Dzisiaj będzie coś o pieniądzach, Chińczykach, treściach dla dorosłych, Stevie Jobsie, Pepsi, traceniu kasy i realizacji misji.
Zebrało mi się na przemyślenia.
Czytaj dalej 🧵 ↓
W mojej pierwszej pracy (jakieś 21-22 lata temu) czytałem w jakiejś książce o tym, jak Steve Jobs przekonywał Johna Sculleya (prezesa PepsiCo) do przejścia do Apple.
Wtedy padło słynne pytanie:
"Chcesz do końca życia sprzedawać wodę z cukrem, czy chcesz ze mną zmieniać świat?"
Wtedy bez najmniejszego wahania wiedziałbym, co odpowiedzieć, gdybym był na miejscu Sculleya.
Moja odpowiedź brzmiałaby:
"To zależy, gdzie więcej mi zapłacą 😏"
Trochę dziwię się sobie z tamtych lat, ale nie ma sensu ściemniać 🤷♂️
2 tygodnie temu opisywałem problem, z którym się spotkałem, prowadząc darmowy hosting serwerów VPS o nazwie "FROG".
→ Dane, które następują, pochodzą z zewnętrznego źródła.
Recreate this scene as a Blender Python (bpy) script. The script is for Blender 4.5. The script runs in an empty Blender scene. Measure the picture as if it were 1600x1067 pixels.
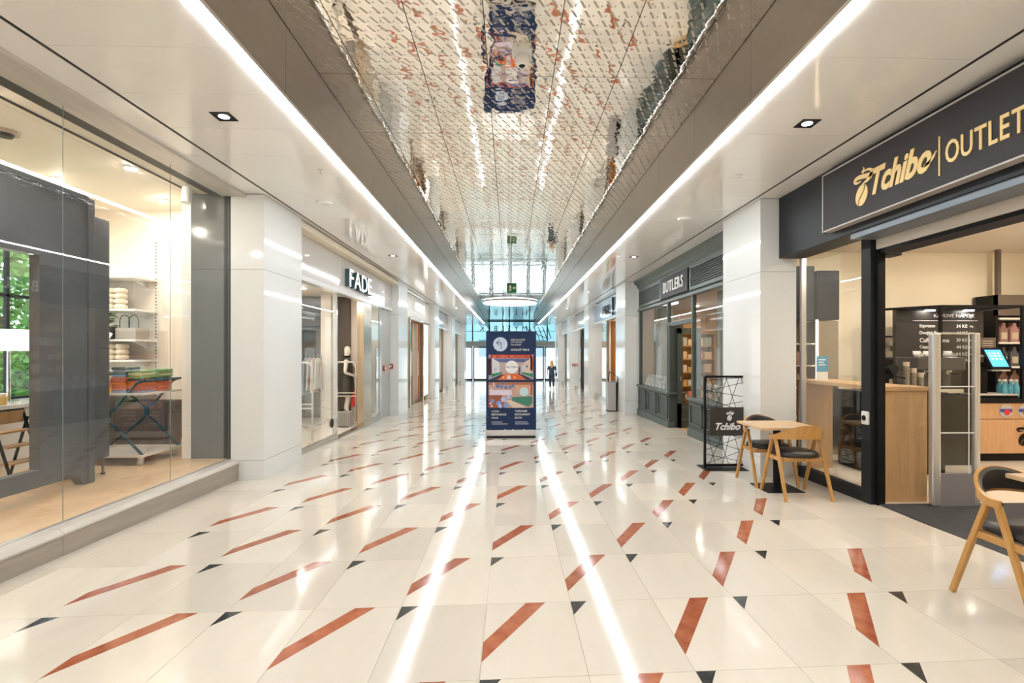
import bpy, math, random
from mathutils import Matrix, Vector
random.seed(7)
SC = bpy.context.scene
COL = SC.collection
PI = math.pi
R = math.radians

# ------------------------------------------------------------------ camera, world, exposure
EYE = 1.57            # eye height above the floor under the camera
SLOPE = 0.0194        # the passage floor falls gently away from the camera
cam_d = bpy.data.cameras.new('camera')
cam = bpy.data.objects.new('camera', cam_d); COL.objects.link(cam)
cam.location = (0, 0, EYE)
cam.rotation_euler = (R(90), 0, R(-1.5))
cam_d.sensor_width = 36; cam_d.lens = 18
cam_d.shift_x = -0.0112; cam_d.shift_y = 0.0106
cam_d.clip_start = .05; cam_d.clip_end = 400
SC.camera = cam

W = bpy.data.worlds.new('world'); SC.world = W; W.use_nodes = True
bg = W.node_tree.nodes['Background']
bg.inputs[0].default_value = (.76, .91, 1.0, 1); bg.inputs[1].default_value = 2.0
vs = SC.view_settings
vs.view_transform = 'Standard'; vs.look = 'None'; vs.gamma = 1; vs.exposure = 1.04
vs.use_curve_mapping = False
STRIP = 26.0
LAMP = 15.0

# ------------------------------------------------------------------ helpers
class M:
    """collects geometry and links it as one mesh object"""
    def __init__(s): s.v = []; s.f = []
    def add(s, vs_, fs):
        n = len(s.v); s.v += [tuple(p) for p in vs_]; s.f += [tuple(i + n for i in f) for f in fs]; return s
    def box(s, x0, y0, z0, x1, y1, z1):
        x0, x1 = min(x0, x1), max(x0, x1); y0, y1 = min(y0, y1), max(y0, y1); z0, z1 = min(z0, z1), max(z0, z1)
        return s.add([(x0,y0,z0),(x1,y0,z0),(x1,y1,z0),(x0,y1,z0),(x0,y0,z1),(x1,y0,z1),(x1,y1,z1),(x0,y1,z1)],
                     [(0,3,2,1),(4,5,6,7),(0,1,5,4),(1,2,6,5),(2,3,7,6),(3,0,4,7)])
    def cbox(s, c, d): return s.box(c[0]-d[0]/2, c[1]-d[1]/2, c[2]-d[2]/2, c[0]+d[0]/2, c[1]+d[1]/2, c[2]+d[2]/2)
    def prism(s, pts, fn, t):
        """2-D polygon pts, fn(u,v,w) -> xyz, w from 0 to t"""
        n = len(pts); vs_ = [fn(u, v, 0) for u, v in pts] + [fn(u, v, t) for u, v in pts]
        fs = [tuple(range(n))[::-1], tuple(range(n, 2*n))] + [(i, (i+1) % n, n+(i+1) % n, n+i) for i in range(n)]
        return s.add(vs_, fs)
    def tube(s, pts, r, n=8, cap=True, sq=False):
        pts = [Vector(p) for p in pts]; rs = r if isinstance(r, (list, tuple)) else [r]*len(pts)
        if sq: n = 4
        rings = []; prev = None
        for i, p in enumerate(pts):
            d = (pts[min(i+1, len(pts)-1)] - pts[max(i-1, 0)]).normalized()
            up = Vector((0,0,1)) if abs(d.z) < .95 else Vector((0,1,0))
            if prev is None: a = d.cross(up).normalized()
            else:
                a = prev - d*prev.dot(d); a = a.normalized() if a.length > 1e-6 else d.cross(up).normalized()
            prev = a; b = d.cross(a)
            o = PI/4 if sq else 0
            rings.append([p + (a*math.cos(o+2*PI*k/n) + b*math.sin(o+2*PI*k/n))*rs[i] for k in range(n)])
        vs_ = [q for rg in rings for q in rg]; fs = []
        for i in range(len(pts)-1):
            for k in range(n): fs.append((i*n+k, i*n+(k+1) % n, (i+1)*n+(k+1) % n, (i+1)*n+k))
        if cap: fs += [tuple(range(n))[::-1], tuple(range((len(pts)-1)*n, len(pts)*n))]
        return s.add(vs_, fs)
    def lathe(s, prof, c=(0,0,0), n=16, sx=1, sy=1):
        vs_ = []; fs = []
        for r, z in prof:
            for k in range(n): vs_.append((c[0]+r*sx*math.cos(2*PI*k/n), c[1]+r*sy*math.sin(2*PI*k/n), c[2]+z))
        for i in range(len(prof)-1):
            for k in range(n): fs.append((i*n+k, i*n+(k+1) % n, (i+1)*n+(k+1) % n, (i+1)*n+k))
        fs += [tuple(range(n))[::-1], tuple(range((len(prof)-1)*n, len(prof)*n))]
        return s.add(vs_, fs)
    def ell(s, c, d, n=14, m=9):
        prof = [(math.sin(PI*i/m)*.5+1e-4, -.5*math.cos(PI*i/m)) for i in range(m+1)]
        t = M().lathe(prof, (0,0,0), n)
        return s.add([(c[0]+x*d[0], c[1]+y*d[1], c[2]+z*d[2]) for x, y, z in t.v], t.f)
    def rot(s, a, c=(0,0)):
        ca, sa = math.cos(a), math.sin(a)
        s.v = [(c[0]+(x-c[0])*ca-(y-c[1])*sa, c[1]+(x-c[0])*sa+(y-c[1])*ca, z) for x, y, z in s.v]; return s
    def mesh(s, name, mat, smooth=False):
        me = bpy.data.meshes.new(name); me.from_pydata(s.v, [], s.f); me.materials.append(mat)
        if smooth: me.polygons.foreach_set('use_smooth', [True]*len(me.polygons))
        me.update(); return me
    def build(s, name, mat, parent=None, smooth=False, bevel=0, seg=2, label=None, kind=None):
        return link(name, s.mesh(name, mat, smooth), parent, bevel, seg, label, kind)

def link(name, me, parent=None, bevel=0, seg=2, label=None, kind=None):
    o = bpy.data.objects.new(name, me); COL.objects.link(o)
    if parent:
        o.parent = parent
        if parent.type == 'EMPTY': o.matrix_parent_inverse = Matrix.Translation(-Vector(parent.location))
    if bevel:
        b = o.modifiers.new('bevel', 'BEVEL'); b.width = bevel; b.segments = seg; b.limit_method = 'ANGLE'
    if label: o['label'] = label
    if kind: o['kind'] = kind
    return o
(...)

Oferuję serwery dla Polaków, aby pomoc im w rozwoju w branży IT
Setki Chińczyków postanowiło wziąć serwery w celu... oglądania TikToka i stron dla dorosłych.
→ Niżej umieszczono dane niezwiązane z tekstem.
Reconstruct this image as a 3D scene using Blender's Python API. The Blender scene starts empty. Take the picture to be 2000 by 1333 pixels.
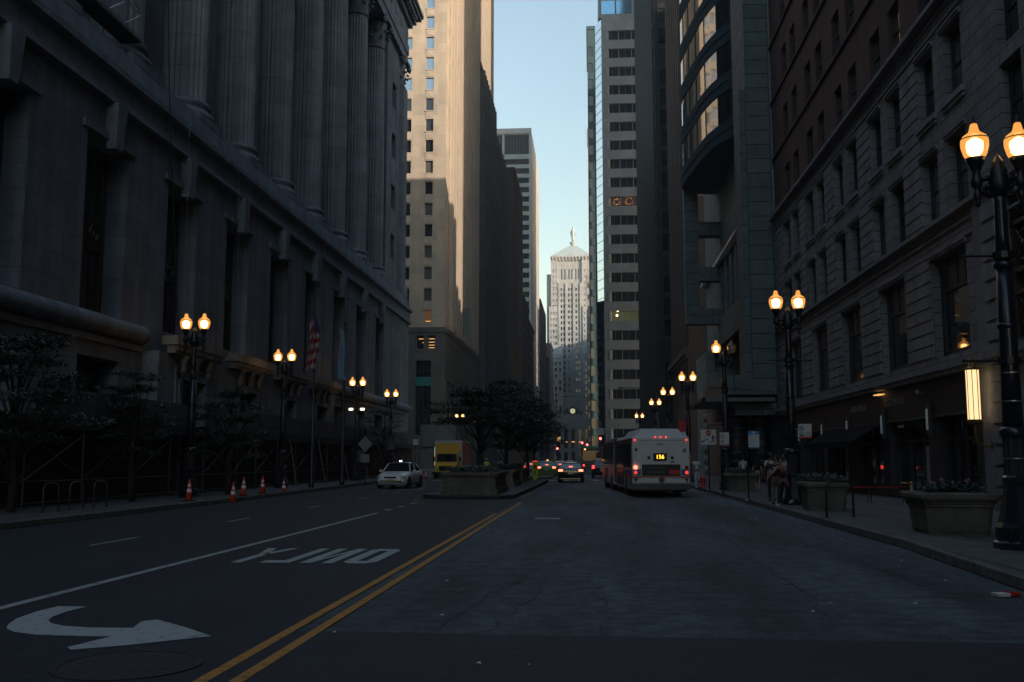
import bpy, math, random
from math import radians as R, sin, cos, pi
from mathutils import Vector, Matrix
random.seed(7)
S = bpy.context.scene
C = S.collection

# ------------------------------------------------------------------ camera
YAW, PITCH = 4.527, 6.762
cam_d = bpy.data.cameras.new('camera'); cam = bpy.data.objects.new('camera', cam_d); C.objects.link(cam)
cam.location = (0, 0, 1.7)
cam.rotation_euler = (R(90 + PITCH), 0, R(YAW))
cam_d.sensor_width = 36; cam_d.lens = 34.99
cam_d.clip_start = 0.1; cam_d.clip_end = 6000
S.camera = cam
# ------------------------------------------------------------------ light
SUN_AZ = 124.0      # clockwise from +Y
SUN_EL = 17.0
w = bpy.data.worlds.new('World'); S.world = w; w.use_nodes = True
nt = w.node_tree; nt.nodes.clear()
sky = nt.nodes.new('ShaderNodeTexSky'); sky.sky_type = 'NISHITA'; sky.sun_disc = False
sky.sun_elevation = R(SUN_EL); sky.sun_rotation = R(SUN_AZ); sky.altitude = 200; sky.air_density = 1.5; sky.dust_density = 1.4; sky.ozone_density = 0.6
bg = nt.nodes.new('ShaderNodeBackground'); bg.inputs[1].default_value = 0.15
wo = nt.nodes.new('ShaderNodeOutputWorld')
nt.links.new(sky.outputs[0], bg.inputs[0]); nt.links.new(bg.outputs[0], wo.inputs[0])
sd = bpy.data.lights.new('sun', 'SUN'); sd.energy = 3.5; sd.angle = R(0.5); sd.color = (1.0, 0.82, 0.64)
sun = bpy.data.objects.new('sun', sd); C.objects.link(sun)
sv = Vector((sin(R(SUN_AZ)) * cos(R(SUN_EL)), cos(R(SUN_AZ)) * cos(R(SUN_EL)), sin(R(SUN_EL))))
sun.rotation_euler = sv.to_track_quat('Z', 'Y').to_euler()
sun.location = (60, -60, 90)
S.view_settings.view_transform = 'Standard'; S.view_settings.look = 'None'
S.view_settings.exposure = 0.86; S.view_settings.gamma = 1
S.render.engine = 'CYCLES'
S.cycles.use_denoising = True
S.cycles.max_bounces = 5; S.cycles.diffuse_bounces = 2; S.cycles.glossy_bounces = 3; S.cycles.transparent_max_bounces = 6
S.cycles.sample_clamp_indirect = 3.0; S.cycles.caustics_reflective = False; S.cycles.caustics_refractive = False

# ------------------------------------------------------------------ materials
MATS = {}
def mat(name, col=(.5, .5, .5), rough=.7, metal=0., emit=None, es=1., noise=0., nscale=2., col2=None, bump=0., bscale=20., spec=.5,
        ramp=(.35, .68), brick=None, boff=.5, mortar=.55, streak=0., alpha=1.):
    m = bpy.data.materials.new(name); m.use_nodes = True; MATS[name] = m
    n = m.node_tree.nodes; l = m.node_tree.links
    b = n['Principled BSDF']
    b.inputs['Base Color'].default_value = (*col, 1); b.inputs['Roughness'].default_value = rough
    b.inputs['Metallic'].default_value = metal; b.inputs['Specular IOR Level'].default_value = spec
    if emit:
        b.inputs['Emission Color'].default_value = (*emit, 1); b.inputs['Emission Strength'].default_value = es
    geo = None
    cur = None
    def pos():
        nonlocal geo
        if geo is None: geo = n.new('ShaderNodeNewGeometry')
        return geo.outputs['Position']
    if noise or col2:
        t = n.new('ShaderNodeTexNoise'); t.inputs['Scale'].default_value = nscale; t.inputs['Detail'].default_value = 6
        t.inputs['Roughness'].default_value = .65
        l.new(pos(), t.inputs['Vector'])
        r = n.new('ShaderNodeValToRGB')
        c2 = col2 or tuple(c * (1 - noise) for c in col)
        c1 = col if col2 else tuple(min(1, c * (1 + noise * .7)) for c in col)
        r.color_ramp.elements[0].position = ramp[0]; r.color_ramp.elements[1].position = ramp[1]
        r.color_ramp.elements[0].color = (*c2, 1); r.color_ramp.elements[1].color = (*c1, 1)
        l.new(t.outputs[0], r.inputs[0]); cur = r.outputs[0]
    if streak:
        mp = n.new('ShaderNodeMapping'); mp.inputs['Scale'].default_value = (1.3, 1.3, .07); l.new(pos(), mp.inputs[0])
        t = n.new('ShaderNodeTexNoise'); t.inputs['Scale'].default_value = 1.; t.inputs['Detail'].default_value = 5; l.new(mp.outputs[0], t.inputs['Vector'])
        mr = n.new('ShaderNodeMapRange'); mr.inputs[1].default_value = .4; mr.inputs[2].default_value = .7; mr.inputs[3].default_value = 1 - streak; mr.inputs[4].default_value = 1.
        l.new(t.outputs[0], mr.inputs[0])
        mx = n.new('ShaderNodeMix'); mx.data_type = 'RGBA'; mx.blend_type = 'MULTIPLY'; mx.inputs[0].default_value = 1
        if cur: l.new(cur, mx.inputs[6])
        else: mx.inputs[6].default_value = (*col, 1)
        l.new(mr.outputs[0], mx.inputs[7]); cur = mx.outputs[2]
    bt = None
    if brick:
        bw, bh, ms = brick
        uv = n.new('ShaderNodeUVMap'); uv.uv_map = 'UVMap'
        bt = n.new('ShaderNodeTexBrick'); bt.offset = boff
        bt.inputs['Scale'].default_value = 1; bt.inputs['Brick Width'].default_value = bw; bt.inputs['Row Height'].default_value = bh
        bt.inputs['Mortar Size'].default_value = ms; bt.inputs['Mortar Smooth'].default_value = .1; bt.inputs['Bias'].default_value = 0
        bt.inputs['Color1'].default_value = (.86, .86, .86, 1); bt.inputs['Color2'].default_value = (1.08, 1.06, 1.03, 1)
        bt.inputs['Mortar'].default_value = (mortar, mortar, mortar, 1)
        l.new(uv.outputs[0], bt.inputs['Vector'])
        mx = n.new('ShaderNodeMix'); mx.data_type = 'RGBA'; mx.blend_type = 'MULTIPLY'; mx.inputs[0].default_value = 1
        if cur: l.new(cur, mx.inputs[6])
        else: mx.inputs[6].default_value = (*col, 1)
        l.new(bt.outputs[0], mx.inputs[7]); cur = mx.outputs[2]
    if cur: l.new(cur, b.inputs['Base Color'])
    if bump or bt:
        h = None
        if bump:
            t = n.new('ShaderNodeTexNoise'); t.inputs['Scale'].default_value = bscale; t.inputs['Detail'].default_value = 4; l.new(pos(), t.inputs['Vector'])
            h = t.outputs[0]
        bp = n.new('ShaderNodeBump'); bp.inputs['Strength'].default_value = bump or .5; bp.inputs['Distance'].default_value = .05
        if bt:
            inv = n.new('ShaderNodeMath'); inv.operation = 'SUBTRACT'; inv.inputs[0].default_value = 1; l.new(bt.outputs[1], inv.inputs[1])
            if h:
                ad = n.new('ShaderNodeMath'); ad.operation = 'MULTIPLY_ADD'; ad.inputs[1].default_value = .35; l.new(h, ad.inputs[0]); l.new(inv.outputs[0], ad.inputs[2]); h = ad.outputs[0]
            else: h = inv.outputs[0]
        l.new(h, bp.inputs['Height']); l.new(bp.outputs[0], b.inputs['Normal'])
    return m
M = MATS
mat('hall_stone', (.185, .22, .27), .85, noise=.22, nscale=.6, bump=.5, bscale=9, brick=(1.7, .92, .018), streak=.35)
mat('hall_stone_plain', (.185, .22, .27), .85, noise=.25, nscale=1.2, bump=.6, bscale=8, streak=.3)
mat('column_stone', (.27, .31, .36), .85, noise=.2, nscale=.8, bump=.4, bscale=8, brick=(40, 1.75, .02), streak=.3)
mat('limestone', (.25, .26, .28), .82, noise=.18, nscale=.8, bump=.3, bscale=10, brick=(1.1, .46, .02), mortar=.25, streak=.25)
mat('limestone_smooth', (.26, .27, .29), .82, noise=.2, nscale=1.5, bump=.3, bscale=12, streak=.3)
mat('dark_brick', (.13, .062, .052), .9, noise=.3, nscale=1.5, brick=(.22, .075, .008), mortar=.8, streak=.25)
mat('tan_stone', (.48, .41, .335), .85, noise=.1, nscale=.25, brick=(2.3, 1.48, .015), mortar=.8, streak=.12)
mat('tan_stone_plain', (.48, .41, .34), .85, noise=.1, nscale=.3, streak=.12)
mat('dark_granite', (.10, .098, .095), .5, noise=.2, nscale=1., brick=(1.6, 1.2, .02), mortar=.7)
mat('grey_stone', (.135, .137, .145), .85, noise=.2, nscale=.4, brick=(1.6, .8, .02), streak=.3)
mat('brown_stone', (.085, .058, .048), .85, noise=.2, nscale=.4, streak=.3)
mat('red_granite', (.085, .055, .048), .7, noise=.2, nscale=.6, brick=(1.5, .9, .02), streak=.2)
mat('bluegrey_granite', (.13, .165, .185), .7, spec=.2, noise=.16, nscale=1.5, brick=(1.9, 1.25, .03), boff=0., mortar=.3)
mat('granite_course', (.13, .165, .185), .7, spec=.2, noise=.2, nscale=1.2, brick=(30, 1.0, .03), boff=0., mortar=.22)
mat('bluegrey_plain', (.13, .165, .185), .7, spec=.2, noise=.16, nscale=1.5)
mat('bronze_metal', (.016, .016, .019), .5, metal=.2)
mat('white_stone', (.52, .51, .48), .8, noise=.08, nscale=.3, brick=(3, 1.9, .03), mortar=.8)
mat('grey_panel', (.25, .28, .32), .6, noise=.06, nscale=.4, brick=(3.66, 2.85, .03), mortar=.6)
mat('pale_limestone', (.41, .43, .45), .85, noise=.14, nscale=.12, brick=(1.8, .9, .03), mortar=.8, streak=.15)
mat('pale_roof', (.36, .43, .45), .5, noise=.1, nscale=.3)
mat('pink_stone', (.40, .31, .26), .85, noise=.1, nscale=.2, brick=(1.5, 1, .03), mortar=.8)
mat('red_brick', (.24, .10, .08), .9, noise=.2, nscale=.2)
mat('cornice_stone', (.24, .225, .20), .85, noise=.25, nscale=1.5, bump=.4, bscale=10, streak=.35)
mat('dark_glass', (.012, .015, .02), .04, spec=.9)
mat('office_glass', (.02, .025, .03), .05, metal=0, spec=1.0)
mat('band_glass', (.010, .012, .018), .3, spec=.12)
mat('band_brown_reflection', (.035, .022, .018), .3, spec=.2)  # brown base colour stands in for a reddish reflection in some panes
mat('bright_glass', (.36, .37, .40), .03, metal=.9)
mat('coated_glass', (.42, .50, .56), .06, metal=.9)
mat('mirror_glass', (.60, .62, .62), .03, metal=1.)
mat('teal_glass', (.04, .075, .09), .45, spec=.3)
mat('blue_glass', (.25, .50, .70), .08, metal=.8)
mat('blind_glass', (.10, .10, .095), .25, spec=.7)
mat('pale_blind', (.34, .33, .31), .3, spec=.6)
mat('window_frame', (.03, .032, .035), .5)
mat('pale_frame', (.30, .28, .25), .6)
mat('bronze_frame', (.05, .04, .03), .4, metal=.4)
mat('lit_warm', (.1, .06, .03), .4, emit=(1., .52, .16), es=.55)
mat('lit_dim', (.05, .03, .02), .3, emit=(1., .5, .2), es=.045)
mat('lit_green', (.05, .06, .03), .3, emit=(.7, .8, .3), es=.03)
mat('bulb', (1, .8, .5), .4, emit=(1., .72, .35), es=3.0)
mat('black_iron', (.012, .014, .018), .38, metal=.2, noise=.3, nscale=6)
mat('pole_paint', (.010, .013, .022), .28, spec=.6, noise=.3, nscale=5)
mat('lamp_core', (1, .8, .5), .4, emit=(1., .66, .30), es=8.)
mat('steel', (.35, .37, .4), .35, metal=.8)
mat('scaffold_steel', (.10, .11, .12), .45, metal=.6)
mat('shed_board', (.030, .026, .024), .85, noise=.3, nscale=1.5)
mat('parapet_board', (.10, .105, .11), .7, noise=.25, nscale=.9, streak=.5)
mat('hoarding', (.085, .035, .028), .8, noise=.3, nscale=.9, brick=(1.22, 2.44, .02), streak=.4)
mat('kerb_stone', (.14, .14, .135), .9, noise=.35, nscale=2.5, bump=.8, bscale=12, brick=(2.4, 5, .03), mortar=.3)
mat('paving', (.10, .105, .108), .85, noise=.25, nscale=1.2, bump=.3, bscale=25, brick=(1.5, 1.5, .03), mortar=.2)
mat('planter_stone', (.20, .18, .15), .9, noise=.3, nscale=2.2, bump=.5, bscale=14, streak=.45)
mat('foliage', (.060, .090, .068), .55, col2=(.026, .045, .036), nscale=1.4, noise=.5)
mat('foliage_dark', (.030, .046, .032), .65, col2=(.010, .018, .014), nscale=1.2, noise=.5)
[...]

Cała akcja wygenerowała bezpośrednie straty finansowe (ostatecznie niewielkie, bo mniej, jak 1000 PLN) i kosztowała mnie ponad 12h mojej pracy (tutaj przelicznik na złotówki jest już ogromny).
Pod moim wpisem pojawiło się sporo "ciekawych" komentarzy:
↳ musisz wprowadzić oddzielny pakiet dla Chińczyków!
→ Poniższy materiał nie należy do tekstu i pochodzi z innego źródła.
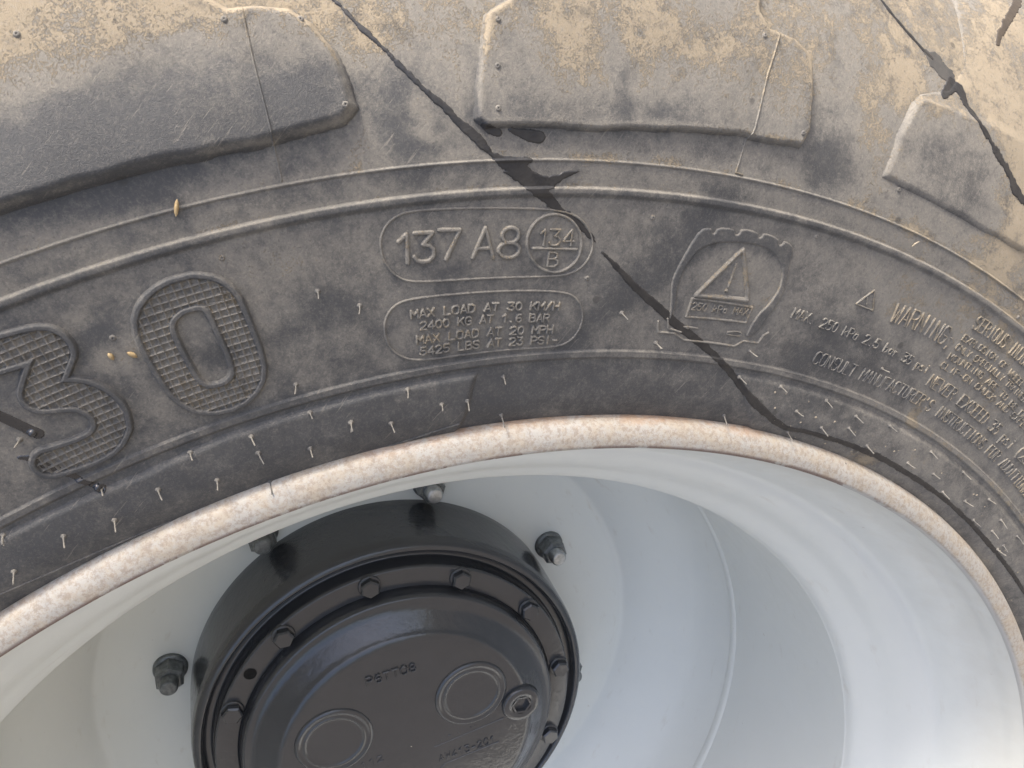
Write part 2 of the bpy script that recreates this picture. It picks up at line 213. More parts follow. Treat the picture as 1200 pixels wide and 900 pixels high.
# ---------------------------------------------------------------- materials
def mat(name):
    m = bpy.data.materials.new(name); m.use_nodes = True
    return m, m.node_tree, m.node_tree.nodes['Principled BSDF']
def node(nt, t, **kw):
    n = nt.nodes.new(t)
    for k, v in kw.items(): setattr(n, k, v)
    return n
def setin(n, **kw):
    for k, v in kw.items(): n.inputs[k.replace('_', ' ')].default_value = v
def noise(nt, scale, detail=6, rough=.6, dist=0, vec=None):
    n = node(nt, 'ShaderNodeTexNoise'); setin(n, Scale=scale, Detail=detail, Roughness=rough, Distortion=dist)
    if vec is None:
        vec = node(nt, 'ShaderNodeNewGeometry').outputs['Position']
    mp = node(nt, 'ShaderNodeMapping')           # skew the lattice away from the wheel's planes
    mp.inputs['Rotation'].default_value = (.61 + scale*.0007, .43, .87); mp.inputs['Location'].default_value = (.137, .291, .713)
    nt.links.new(vec, mp.inputs['Vector']); nt.links.new(mp.outputs[0], n.inputs['Vector']); return n.outputs['Fac']
def math_(nt, op, a, b=None, c=None, clamp=False):
    n = node(nt, 'ShaderNodeMath', operation=op, use_clamp=clamp)
    for i, v in enumerate((a, b, c)):
        if v is None: continue
        if isinstance(v, (int, float)): n.inputs[i].default_value = v
        else: nt.links.new(v, n.inputs[i])
    return n.outputs[0]
def maprange(nt, v, a, b, c=0., d=1., smooth=True):
    n = node(nt, 'ShaderNodeMapRange'); n.interpolation_type = 'SMOOTHSTEP' if smooth else 'LINEAR'
    nt.links.new(v, n.inputs[0])
    for i, x in enumerate((a, b, c, d)): n.inputs[1+i].default_value = x
    return n.outputs[0]
def mix(nt, f, a, b):
    n = node(nt, 'ShaderNodeMix', data_type='RGBA')
    if isinstance(f, (int, float)): n.inputs[0].default_value = f
    else: nt.links.new(f, n.inputs[0])
    for i, v in ((6, a), (7, b)):
        if isinstance(v, tuple): n.inputs[i].default_value = (*v, 1)
        else: nt.links.new(v, n.inputs[i])
    return n.outputs[2]
def bump(nt, h, dist, strength=1., normal=None):
    n = node(nt, 'ShaderNodeBump'); n.inputs['Distance'].default_value = dist; n.inputs['Strength'].default_value = strength
    nt.links.new(h, n.inputs['Height'])
    if normal: nt.links.new(normal, n.inputs['Normal'])
    return n.outputs[0]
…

↳ odkryłeś niszę! Monetyzuj!
↳ blokujesz ich?! Ktoś tu nie lubi pieniędzy...
↳ postaw im "Proxy as a Service", to będzie szybciej i dodaj abonament!
No OK...
Zacząłem od historii ze Stevem Jobsem i jego próbą przekonania pewnego prezesa, aby do niego dołączył. Te 21+ lat temu ta propozycja była dla mnie zupełnie absurdalna, bo nie zawierała oferty finansowej.
Moja sytuacja — finansowa, jak i światopoglądowa — mocno się zmieniła.
Wieczorami rozpisuję plany na kolejny dzień, a raz w tygodniu robię podsumowanie tego, co udało mi się osiągnąć w poprzednich dniach i ustalam dalsze kierunki rozwoju.
Niekiedy zapisuję w notesie przemyślenia na temat tego, co myślę, jak się czuję i jaka jest moja obecna misja.
Jedno z pytań, które sobie zadaję, brzmi:
"Co dobrego zrobiłeś w tym tygodniu i jaką misję TERAZ realizuje Twoja firma".
NIE CHCĘ, aby odpowiedzią było:
"Koszę kasę z Chińczyków, dając im proxy do oglądania Po*nHuba. Nie wspieram już rozwoju ludzi, bo Azjaci płacą więcej".
Etap wybierania pracy/biznesu jedynie na podstawie zysków zamknąłem już kilkanaście lat temu.
Czy rezygnując z "chińskiego proxy-biznesu" tracę pieniądze? TAK.
Czy tracę coś jeszcze? NIE 🤷♂️
Zyskuję za to wewnętrzną spójność z wartościami, które wyznaję.
Zarabianie pieniędzy jest spoko — to oczywiste.
Jednak zarabianie ich w sposób, który sprawia, że czuje się dumę ze swojej pracy, a przy tym realizuje się pewną misję, jest "bardziej spoko".
Nie ma już syndromu "nie lubię poniedziałków", czy "znów do roboty".